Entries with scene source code
____________

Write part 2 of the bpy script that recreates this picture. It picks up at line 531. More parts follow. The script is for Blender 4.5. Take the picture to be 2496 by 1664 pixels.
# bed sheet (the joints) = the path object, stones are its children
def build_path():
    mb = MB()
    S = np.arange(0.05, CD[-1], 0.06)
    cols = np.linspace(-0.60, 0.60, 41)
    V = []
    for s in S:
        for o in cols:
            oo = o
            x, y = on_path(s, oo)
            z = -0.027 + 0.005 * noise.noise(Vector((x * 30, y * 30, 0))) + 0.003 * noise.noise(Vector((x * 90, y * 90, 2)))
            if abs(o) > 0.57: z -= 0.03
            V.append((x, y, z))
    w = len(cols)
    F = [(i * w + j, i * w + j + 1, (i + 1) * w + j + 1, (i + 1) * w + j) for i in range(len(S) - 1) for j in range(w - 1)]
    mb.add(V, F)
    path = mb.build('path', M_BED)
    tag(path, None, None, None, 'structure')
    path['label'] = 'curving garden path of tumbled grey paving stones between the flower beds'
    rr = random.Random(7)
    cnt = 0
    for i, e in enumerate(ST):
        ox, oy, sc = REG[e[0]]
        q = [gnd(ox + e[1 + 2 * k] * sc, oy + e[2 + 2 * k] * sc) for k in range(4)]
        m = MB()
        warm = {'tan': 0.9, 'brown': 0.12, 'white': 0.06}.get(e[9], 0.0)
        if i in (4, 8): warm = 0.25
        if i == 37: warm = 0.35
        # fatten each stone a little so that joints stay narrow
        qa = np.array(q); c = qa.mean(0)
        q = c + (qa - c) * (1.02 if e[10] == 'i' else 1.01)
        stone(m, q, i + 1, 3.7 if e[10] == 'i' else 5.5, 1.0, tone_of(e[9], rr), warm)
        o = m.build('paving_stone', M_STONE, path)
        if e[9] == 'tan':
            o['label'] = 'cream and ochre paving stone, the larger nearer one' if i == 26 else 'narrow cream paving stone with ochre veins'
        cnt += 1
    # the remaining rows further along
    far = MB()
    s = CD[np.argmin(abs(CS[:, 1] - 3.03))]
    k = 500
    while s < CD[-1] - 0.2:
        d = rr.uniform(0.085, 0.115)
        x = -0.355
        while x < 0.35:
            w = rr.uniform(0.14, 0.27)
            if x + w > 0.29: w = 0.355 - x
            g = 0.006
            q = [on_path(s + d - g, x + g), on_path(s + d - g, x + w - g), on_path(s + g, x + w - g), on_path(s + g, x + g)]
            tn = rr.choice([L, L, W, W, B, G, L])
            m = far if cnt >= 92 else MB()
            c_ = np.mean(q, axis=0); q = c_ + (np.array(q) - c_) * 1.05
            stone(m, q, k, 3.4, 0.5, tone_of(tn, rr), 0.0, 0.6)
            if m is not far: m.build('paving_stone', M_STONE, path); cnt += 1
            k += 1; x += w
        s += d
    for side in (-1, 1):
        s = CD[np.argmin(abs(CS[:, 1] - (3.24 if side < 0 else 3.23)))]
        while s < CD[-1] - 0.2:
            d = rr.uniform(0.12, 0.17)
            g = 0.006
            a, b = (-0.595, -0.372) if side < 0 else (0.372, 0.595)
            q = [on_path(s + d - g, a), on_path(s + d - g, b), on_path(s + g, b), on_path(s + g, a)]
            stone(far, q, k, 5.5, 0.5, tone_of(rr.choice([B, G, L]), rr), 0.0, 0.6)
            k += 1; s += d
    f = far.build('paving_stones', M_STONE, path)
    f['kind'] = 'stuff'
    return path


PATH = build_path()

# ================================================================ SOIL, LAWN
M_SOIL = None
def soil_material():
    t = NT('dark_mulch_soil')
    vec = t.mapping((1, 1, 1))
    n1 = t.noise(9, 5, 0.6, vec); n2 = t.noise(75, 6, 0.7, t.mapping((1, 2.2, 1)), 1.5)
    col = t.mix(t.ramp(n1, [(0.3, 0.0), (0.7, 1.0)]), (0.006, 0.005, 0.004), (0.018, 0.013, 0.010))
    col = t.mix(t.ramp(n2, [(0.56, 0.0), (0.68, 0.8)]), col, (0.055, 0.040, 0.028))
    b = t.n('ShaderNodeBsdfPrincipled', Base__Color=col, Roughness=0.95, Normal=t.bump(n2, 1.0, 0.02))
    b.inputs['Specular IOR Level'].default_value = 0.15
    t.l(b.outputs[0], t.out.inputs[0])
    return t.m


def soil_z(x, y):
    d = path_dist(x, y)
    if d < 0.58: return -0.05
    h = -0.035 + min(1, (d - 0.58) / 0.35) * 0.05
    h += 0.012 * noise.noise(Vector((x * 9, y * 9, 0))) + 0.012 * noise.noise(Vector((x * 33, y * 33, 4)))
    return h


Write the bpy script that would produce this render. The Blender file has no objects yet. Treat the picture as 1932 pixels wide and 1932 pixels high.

____________

Written task: Every record should be given again exactly.

Result of the exercise:
Write part 2 of the bpy script that recreates this picture. It picks up at line 531. More parts follow. The script is for Blender 4.5. Take the picture to be 2496 by 1664 pixels.
# bed sheet (the joints) = the path object, stones are its children
def build_path():
    mb = MB()
    S = np.arange(0.05, CD[-1], 0.06)
    cols = np.linspace(-0.60, 0.60, 41)
    V = []
    for s in S:
        for o in cols:
            oo = o
            x, y = on_path(s, oo)
            z = -0.027 + 0.005 * noise.noise(Vector((x * 30, y * 30, 0))) + 0.003 * noise.noise(Vector((x * 90, y * 90, 2)))
            if abs(o) > 0.57: z -= 0.03
            V.append((x, y, z))
    w = len(cols)
    F = [(i * w + j, i * w + j + 1, (i + 1) * w + j + 1, (i + 1) * w + j) for i in range(len(S) - 1) for j in range(w - 1)]
    mb.add(V, F)
    path = mb.build('path', M_BED)
    tag(path, None, None, None, 'structure')
    path['label'] = 'curving garden path of tumbled grey paving stones between the flower beds'
    rr = random.Random(7)
    cnt = 0
    for i, e in enumerate(ST):
        ox, oy, sc = REG[e[0]]
        q = [gnd(ox + e[1 + 2 * k] * sc, oy + e[2 + 2 * k] * sc) for k in range(4)]
        m = MB()
        warm = {'tan': 0.9, 'brown': 0.12, 'white': 0.06}.get(e[9], 0.0)
        if i in (4, 8): warm = 0.25
        if i == 37: warm = 0.35
        # fatten each stone a little so that joints stay narrow
        qa = np.array(q); c = qa.mean(0)
        q = c + (qa - c) * (1.02 if e[10] == 'i' else 1.01)
        stone(m, q, i + 1, 3.7 if e[10] == 'i' else 5.5, 1.0, tone_of(e[9], rr), warm)
        o = m.build('paving_stone', M_STONE, path)
        if e[9] == 'tan':
            o['label'] = 'cream and ochre paving stone, the larger nearer one' if i == 26 else 'narrow cream paving stone with ochre veins'
        cnt += 1
    # the remaining rows further along
    far = MB()
    s = CD[np.argmin(abs(CS[:, 1] - 3.03))]
    k = 500
    while s < CD[-1] - 0.2:
        d = rr.uniform(0.085, 0.115)
        x = -0.355
        while x < 0.35:
            w = rr.uniform(0.14, 0.27)
            if x + w > 0.29: w = 0.355 - x
            g = 0.006
            q = [on_path(s + d - g, x + g), on_path(s + d - g, x + w - g), on_path(s + g, x + w - g), on_path(s + g, x + g)]
            tn = rr.choice([L, L, W, W, B, G, L])
            m = far if cnt >= 92 else MB()
            c_ = np.mean(q, axis=0); q = c_ + (np.array(q) - c_) * 1.05
            stone(m, q, k, 3.4, 0.5, tone_of(tn, rr), 0.0, 0.6)
            if m is not far: m.build('paving_stone', M_STONE, path); cnt += 1
            k += 1; x += w
        s += d
    for side in (-1, 1):
        s = CD[np.argmin(abs(CS[:, 1] - (3.24 if side < 0 else 3.23)))]
        while s < CD[-1] - 0.2:
            d = rr.uniform(0.12, 0.17)
            g = 0.006
            a, b = (-0.595, -0.372) if side < 0 else (0.372, 0.595)
            q = [on_path(s + d - g, a), on_path(s + d - g, b), on_path(s + g, b), on_path(s + g, a)]
            stone(far, q, k, 5.5, 0.5, tone_of(rr.choice([B, G, L]), rr), 0.0, 0.6)
            k += 1; s += d
    f = far.build('paving_stones', M_STONE, path)
    f['kind'] = 'stuff'
    return path


PATH = build_path()

# ================================================================ SOIL, LAWN
M_SOIL = None
def soil_material():
    t = NT('dark_mulch_soil')
    vec = t.mapping((1, 1, 1))
    n1 = t.noise(9, 5, 0.6, vec); n2 = t.noise(75, 6, 0.7, t.mapping((1, 2.2, 1)), 1.5)
    col = t.mix(t.ramp(n1, [(0.3, 0.0), (0.7, 1.0)]), (0.006, 0.005, 0.004), (0.018, 0.013, 0.010))
    col = t.mix(t.ramp(n2, [(0.56, 0.0), (0.68, 0.8)]), col, (0.055, 0.040, 0.028))
    b = t.n('ShaderNodeBsdfPrincipled', Base__Color=col, Roughness=0.95, Normal=t.bump(n2, 1.0, 0.02))
    b.inputs['Specular IOR Level'].default_value = 0.15
    t.l(b.outputs[0], t.out.inputs[0])
    return t.m


def soil_z(x, y):
    d = path_dist(x, y)
    if d < 0.58: return -0.05
    h = -0.035 + min(1, (d - 0.58) / 0.35) * 0.05
    h += 0.012 * noise.noise(Vector((x * 9, y * 9, 0))) + 0.012 * noise.noise(Vector((x * 33, y * 33, 4)))
    return h


Write the bpy script that would produce this render. The Blender file has no objects yet. Treat the picture as 1932 pixels wide and 1932 pixels high.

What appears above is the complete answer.